Kyla hat ohne näheren Augenschein ein Guesthouse an der nördlichen irischen Küste nahe den Orkneys gekauft und will sich damit den Traum von Selbständigkeit erfüllen. Doch die Renovationen verlaufen nicht so, wie sie es nicht vorgestellt hat, und bereits der erste Gast erweist sich als schwer zu knackende Nuss. Natürlich kommen Situationen, in denen Kyle und Ryan sich näherkommen, und ein ständiges Auf und Ab muss für einen unterhaltsamen Plot vorhanden sein.
Gleich zu Beginn gibt es eine etwas heftige Begegnung, samt strömendem Regen und Auffahrunfall. Auch das unerwartete Licht im vermeintlich leeren Haus sorgt für Herzklopfen. Bald darauf erfolgt ein erneutes feindliches Aufeinandertreffen inklusive Schürhaken und Kerzenständer als Waffen.
Eigentlich tönt hier ein Traum an, den bestimmt viele von uns heimlich hegen: weggehen und neu beginnen, etwas Neues schaffen und kreativ sein, am liebsten in der jeweiligen Lieblingslandschaft. Dass es nicht beim blossen Traum bleiben muss, dass sich dieser aber keineswegs als bequem erweist, zeigt «Herzmuscheln». Die Autorin führt uns mitten in eine raue Landschaft und in laufende Auseinandersetzungen zwischen den beiden Protagonisten Kyla und Ryan, dazu schwierige Arbeiten am Haus und knifflige Situationen im Umgang mit anderen Leuten.
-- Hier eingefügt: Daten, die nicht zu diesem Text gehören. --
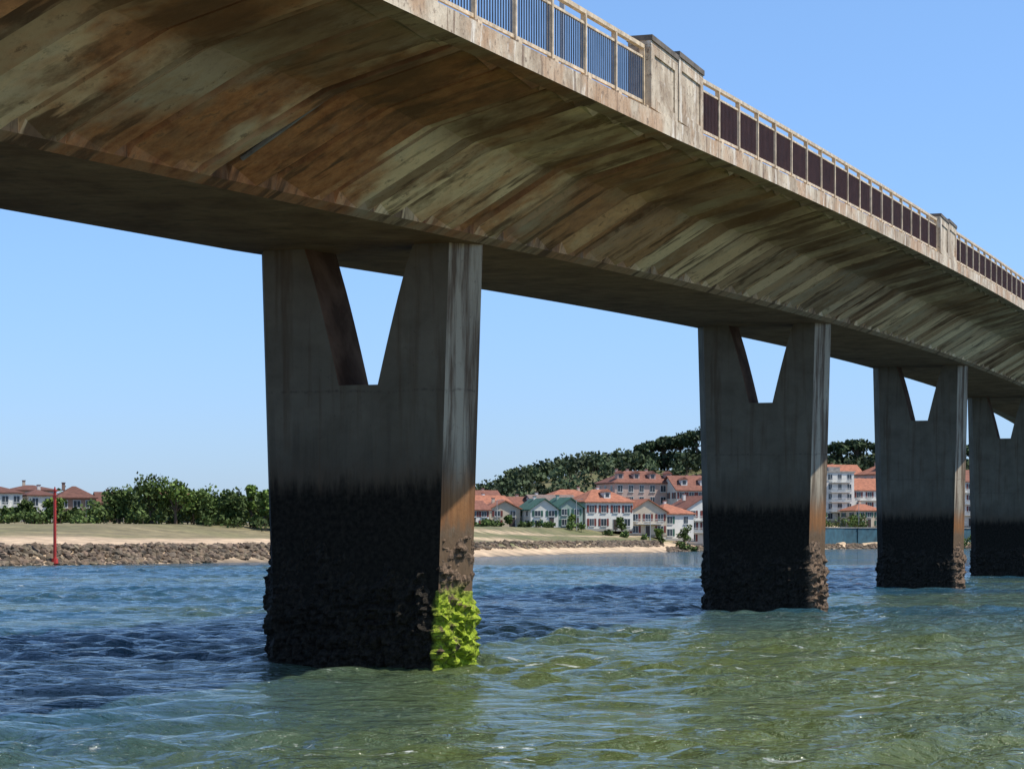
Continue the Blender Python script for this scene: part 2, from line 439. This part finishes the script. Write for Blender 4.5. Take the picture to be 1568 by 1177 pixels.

Zwar entsteht von Beginn an ein gewisser Sog, von dem man sich gern mitreissen lässt, und die Übersetzung erfreut mit einer flüssigen Sprache. Dazu kommen sympathische Personen wie Rupert und hineingestreuter Humor, welche die Sprachtextur luftig und locker gestalten.
Trotzdem lässt das Erzählniveau etwas nach, durch manche Seiten muss man sich regelrecht durchkämpfen. Manchmal kam mir der Handlungsablauf vor, als sei er durch Legoklötzchen vorgebaut worden, wenn ihr versteht, was ich meine. Der aufmerksame Leser ahnt, was ihn im nächsten Kapitel erwartet, und meist liegt er nicht weit daneben. Am liebsten hätte ich den einen oder anderen Textbaustein gelockert, wenn nicht gar herausgebrochen und die anspruchslose Story mit einem Stups in eine andere, unerwartete Richtung gelenkt. Eine leichte Sommerlektüre fürs Gemüt, viel mehr ist es in meinen Augen leider nicht.